Number of Boomerangs问题及解法

问题描述：

Given n points in the plane that are all pairwise distinct, a "boomerang" is a tuple of points 

(i,
j, k)

 such that the distance between 

i

 and 

j

 equals
the distance between 

i

 and 

k

 (the
order of the tuple matters).

Find the number of boomerangs. You may assume that n will be at most 500 and coordinates of points are all in the range [-10000,
10000] (inclusive).

示例：

Input:
[[0,0],[1,0],[2,0]]

Output:
2

Explanation:
The two boomerangs are [[1,0],[0,0],[2,0]] and [[1,0],[2,0],[0,0]]

问题分析：

本题要求两个点到某一点的距离相同，根据题意，我们可以固定一个点i，遍历i之后的点j，计算i与j的距离，存储到map中，并记录好每个距离的出现的次数。

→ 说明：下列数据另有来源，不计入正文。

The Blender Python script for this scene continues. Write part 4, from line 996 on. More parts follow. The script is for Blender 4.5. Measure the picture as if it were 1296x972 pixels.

每次遍历完成，根据排列组合方式求解即可。

过程详见代码：

class Solution {
public:
int numberOfBoomerangs(vector<pair<int, int>>& points) {
int res = 0;

for (int i = 0; i < points.size(); ++i) {
unordered_map<long, int> group(points.size());// c++新特性
for (int j = 0; j < points.size(); ++j) {
if (j == i) continue;

int dy = points[i].second - points[j].second;
int dx = points[i].first - points[j].first;
int key = dy * dy;
key += dx * dx;
++group[key];
}

for (auto& p : group) {
if (p.second > 1) {
res += p.second * (p.second - 1);
}
}
}

return res;
}
};